◆ SUPPLIED MATERIAL ◆
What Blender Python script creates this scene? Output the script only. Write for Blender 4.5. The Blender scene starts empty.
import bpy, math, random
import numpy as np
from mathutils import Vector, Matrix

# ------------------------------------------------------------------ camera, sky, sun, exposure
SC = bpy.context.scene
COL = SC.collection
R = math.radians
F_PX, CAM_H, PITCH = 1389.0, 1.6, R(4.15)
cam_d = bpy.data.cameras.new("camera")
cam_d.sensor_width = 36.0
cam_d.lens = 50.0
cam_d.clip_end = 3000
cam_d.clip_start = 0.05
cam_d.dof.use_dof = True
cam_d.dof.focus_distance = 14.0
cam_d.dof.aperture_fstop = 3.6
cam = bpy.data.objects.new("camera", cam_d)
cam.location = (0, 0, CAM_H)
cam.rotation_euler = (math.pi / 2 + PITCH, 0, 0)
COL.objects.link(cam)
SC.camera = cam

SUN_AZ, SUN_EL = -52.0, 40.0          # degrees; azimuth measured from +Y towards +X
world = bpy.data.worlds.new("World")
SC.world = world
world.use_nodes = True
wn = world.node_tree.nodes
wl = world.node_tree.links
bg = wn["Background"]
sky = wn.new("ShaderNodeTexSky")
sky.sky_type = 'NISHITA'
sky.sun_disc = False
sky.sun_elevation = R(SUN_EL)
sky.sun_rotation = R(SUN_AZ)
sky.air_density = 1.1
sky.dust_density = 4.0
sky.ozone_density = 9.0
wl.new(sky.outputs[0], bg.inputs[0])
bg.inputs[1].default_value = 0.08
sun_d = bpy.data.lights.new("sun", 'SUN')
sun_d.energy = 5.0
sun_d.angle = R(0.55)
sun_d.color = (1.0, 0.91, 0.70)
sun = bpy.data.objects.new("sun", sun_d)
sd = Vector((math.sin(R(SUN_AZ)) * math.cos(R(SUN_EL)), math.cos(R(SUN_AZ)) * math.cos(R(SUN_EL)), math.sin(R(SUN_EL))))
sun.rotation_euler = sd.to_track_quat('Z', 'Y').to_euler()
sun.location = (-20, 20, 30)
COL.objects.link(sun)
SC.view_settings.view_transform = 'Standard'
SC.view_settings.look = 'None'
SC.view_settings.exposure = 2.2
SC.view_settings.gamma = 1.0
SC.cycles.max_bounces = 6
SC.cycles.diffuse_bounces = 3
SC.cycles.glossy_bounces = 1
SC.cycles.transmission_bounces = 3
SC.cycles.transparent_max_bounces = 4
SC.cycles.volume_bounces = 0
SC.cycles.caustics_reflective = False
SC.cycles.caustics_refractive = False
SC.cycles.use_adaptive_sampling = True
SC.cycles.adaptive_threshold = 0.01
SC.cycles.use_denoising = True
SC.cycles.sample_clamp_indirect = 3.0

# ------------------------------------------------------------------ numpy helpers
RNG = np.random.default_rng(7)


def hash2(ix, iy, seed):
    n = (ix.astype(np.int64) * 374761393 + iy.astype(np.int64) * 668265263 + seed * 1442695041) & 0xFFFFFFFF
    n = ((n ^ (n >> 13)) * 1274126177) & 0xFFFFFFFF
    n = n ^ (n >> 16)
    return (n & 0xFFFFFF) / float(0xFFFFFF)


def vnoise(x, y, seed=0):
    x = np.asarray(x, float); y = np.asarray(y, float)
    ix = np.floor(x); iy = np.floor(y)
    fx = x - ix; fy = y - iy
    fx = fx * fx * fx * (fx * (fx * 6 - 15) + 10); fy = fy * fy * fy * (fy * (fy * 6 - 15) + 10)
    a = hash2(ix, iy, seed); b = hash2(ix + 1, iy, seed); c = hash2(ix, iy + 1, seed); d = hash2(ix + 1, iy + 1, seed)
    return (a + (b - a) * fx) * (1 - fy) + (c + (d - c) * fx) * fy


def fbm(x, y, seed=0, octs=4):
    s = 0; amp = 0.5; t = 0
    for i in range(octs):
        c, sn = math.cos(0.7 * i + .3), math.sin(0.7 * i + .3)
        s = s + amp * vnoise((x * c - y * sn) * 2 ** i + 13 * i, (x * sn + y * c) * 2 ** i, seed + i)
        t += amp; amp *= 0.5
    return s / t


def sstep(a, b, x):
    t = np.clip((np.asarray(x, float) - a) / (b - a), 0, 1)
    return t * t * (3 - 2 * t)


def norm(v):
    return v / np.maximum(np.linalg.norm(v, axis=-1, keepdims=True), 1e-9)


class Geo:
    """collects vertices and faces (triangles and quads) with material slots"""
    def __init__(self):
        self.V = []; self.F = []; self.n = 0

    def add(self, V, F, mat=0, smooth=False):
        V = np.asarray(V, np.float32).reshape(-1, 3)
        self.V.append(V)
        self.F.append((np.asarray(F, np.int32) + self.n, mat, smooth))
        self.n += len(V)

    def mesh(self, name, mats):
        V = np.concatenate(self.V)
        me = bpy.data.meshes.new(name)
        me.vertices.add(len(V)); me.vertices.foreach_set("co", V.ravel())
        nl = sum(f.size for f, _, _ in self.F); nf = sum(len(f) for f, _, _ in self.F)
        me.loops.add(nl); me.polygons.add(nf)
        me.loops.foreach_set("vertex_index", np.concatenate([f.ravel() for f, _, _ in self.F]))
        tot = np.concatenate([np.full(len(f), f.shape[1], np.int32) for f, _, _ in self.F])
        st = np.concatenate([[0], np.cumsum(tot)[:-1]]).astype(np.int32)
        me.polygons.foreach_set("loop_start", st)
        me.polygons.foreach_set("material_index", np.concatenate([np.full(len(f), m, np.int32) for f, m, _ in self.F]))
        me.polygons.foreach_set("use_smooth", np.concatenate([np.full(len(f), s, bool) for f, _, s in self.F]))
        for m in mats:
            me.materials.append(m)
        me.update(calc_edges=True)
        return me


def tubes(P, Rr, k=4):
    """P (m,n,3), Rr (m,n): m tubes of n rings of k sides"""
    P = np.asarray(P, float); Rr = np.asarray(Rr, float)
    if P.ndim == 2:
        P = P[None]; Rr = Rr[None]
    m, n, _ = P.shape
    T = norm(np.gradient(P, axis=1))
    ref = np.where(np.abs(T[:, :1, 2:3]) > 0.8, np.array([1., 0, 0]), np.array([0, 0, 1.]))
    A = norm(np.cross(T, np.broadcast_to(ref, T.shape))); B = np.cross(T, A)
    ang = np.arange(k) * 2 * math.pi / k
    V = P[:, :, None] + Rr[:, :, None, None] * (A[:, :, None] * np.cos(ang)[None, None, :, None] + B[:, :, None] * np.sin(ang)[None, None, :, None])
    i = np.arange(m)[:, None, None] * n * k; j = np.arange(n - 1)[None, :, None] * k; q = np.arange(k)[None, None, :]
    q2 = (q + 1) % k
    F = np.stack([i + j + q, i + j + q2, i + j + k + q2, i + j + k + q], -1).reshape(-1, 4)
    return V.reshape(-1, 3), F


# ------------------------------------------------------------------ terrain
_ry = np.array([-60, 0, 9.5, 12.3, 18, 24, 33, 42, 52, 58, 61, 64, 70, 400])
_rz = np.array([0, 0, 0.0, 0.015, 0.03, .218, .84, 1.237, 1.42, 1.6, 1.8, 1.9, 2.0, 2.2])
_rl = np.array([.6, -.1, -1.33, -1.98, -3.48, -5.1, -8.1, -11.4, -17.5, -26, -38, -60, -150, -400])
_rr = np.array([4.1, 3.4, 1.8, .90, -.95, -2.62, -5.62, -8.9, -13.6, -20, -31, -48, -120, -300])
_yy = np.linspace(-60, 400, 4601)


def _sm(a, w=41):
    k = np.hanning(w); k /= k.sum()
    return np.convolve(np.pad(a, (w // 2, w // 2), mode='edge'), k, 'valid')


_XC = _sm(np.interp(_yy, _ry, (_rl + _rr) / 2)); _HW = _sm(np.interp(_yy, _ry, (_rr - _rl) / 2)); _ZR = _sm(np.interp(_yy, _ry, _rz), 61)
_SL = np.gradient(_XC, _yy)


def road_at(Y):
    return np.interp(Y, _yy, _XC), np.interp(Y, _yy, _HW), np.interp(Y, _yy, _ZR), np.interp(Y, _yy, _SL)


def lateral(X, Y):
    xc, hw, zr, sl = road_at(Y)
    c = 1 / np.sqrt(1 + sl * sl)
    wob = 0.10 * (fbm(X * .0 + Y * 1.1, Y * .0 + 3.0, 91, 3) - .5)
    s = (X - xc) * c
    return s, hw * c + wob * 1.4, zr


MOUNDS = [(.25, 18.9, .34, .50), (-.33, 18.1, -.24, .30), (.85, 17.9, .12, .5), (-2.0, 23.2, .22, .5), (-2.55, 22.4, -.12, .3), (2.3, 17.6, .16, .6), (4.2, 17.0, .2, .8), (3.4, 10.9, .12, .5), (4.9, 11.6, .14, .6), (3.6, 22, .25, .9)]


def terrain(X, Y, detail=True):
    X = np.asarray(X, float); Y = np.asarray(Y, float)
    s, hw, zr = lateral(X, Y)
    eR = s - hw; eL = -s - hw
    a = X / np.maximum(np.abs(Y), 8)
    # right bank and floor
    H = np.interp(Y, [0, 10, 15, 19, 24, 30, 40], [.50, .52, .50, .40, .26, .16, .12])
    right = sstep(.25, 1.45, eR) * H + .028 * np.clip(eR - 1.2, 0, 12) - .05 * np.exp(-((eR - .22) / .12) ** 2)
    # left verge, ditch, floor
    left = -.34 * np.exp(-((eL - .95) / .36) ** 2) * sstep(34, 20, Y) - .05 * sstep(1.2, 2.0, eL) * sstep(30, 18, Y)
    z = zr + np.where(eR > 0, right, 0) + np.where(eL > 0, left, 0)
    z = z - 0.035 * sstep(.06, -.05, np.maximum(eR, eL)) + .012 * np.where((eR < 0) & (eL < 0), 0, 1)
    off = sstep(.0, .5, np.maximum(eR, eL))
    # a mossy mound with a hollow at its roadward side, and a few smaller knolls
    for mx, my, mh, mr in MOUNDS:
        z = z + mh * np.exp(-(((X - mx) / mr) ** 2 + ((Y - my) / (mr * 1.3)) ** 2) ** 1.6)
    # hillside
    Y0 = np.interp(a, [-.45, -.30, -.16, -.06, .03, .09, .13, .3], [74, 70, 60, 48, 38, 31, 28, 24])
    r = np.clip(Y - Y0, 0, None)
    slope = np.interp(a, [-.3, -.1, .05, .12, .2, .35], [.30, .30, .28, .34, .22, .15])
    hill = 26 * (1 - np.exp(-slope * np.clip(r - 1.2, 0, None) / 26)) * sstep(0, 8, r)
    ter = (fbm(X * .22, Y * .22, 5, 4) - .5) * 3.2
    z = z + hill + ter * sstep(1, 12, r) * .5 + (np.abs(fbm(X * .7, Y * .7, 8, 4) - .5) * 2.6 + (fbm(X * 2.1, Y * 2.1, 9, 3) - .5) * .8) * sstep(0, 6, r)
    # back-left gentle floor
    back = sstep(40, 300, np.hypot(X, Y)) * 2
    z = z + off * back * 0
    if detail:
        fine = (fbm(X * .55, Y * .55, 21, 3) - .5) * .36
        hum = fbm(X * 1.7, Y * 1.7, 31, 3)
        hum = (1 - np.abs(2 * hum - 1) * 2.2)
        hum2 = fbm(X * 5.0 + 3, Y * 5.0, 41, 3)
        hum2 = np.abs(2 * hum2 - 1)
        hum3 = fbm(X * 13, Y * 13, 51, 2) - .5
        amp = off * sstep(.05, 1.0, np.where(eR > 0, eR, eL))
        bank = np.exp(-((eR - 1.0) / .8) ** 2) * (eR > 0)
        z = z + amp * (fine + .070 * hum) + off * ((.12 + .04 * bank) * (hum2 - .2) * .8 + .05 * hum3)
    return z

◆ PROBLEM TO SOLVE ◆
Write out exactly the lines from the start of the material through the line with "from mathutils import Vector, Matrix". No other output is expected.

◆ FULL OUTPUT ◆
What Blender Python script creates this scene? Output the script only. Write for Blender 4.5. The Blender scene starts empty.
import bpy, math, random
import numpy as np
from mathutils import Vector, Matrix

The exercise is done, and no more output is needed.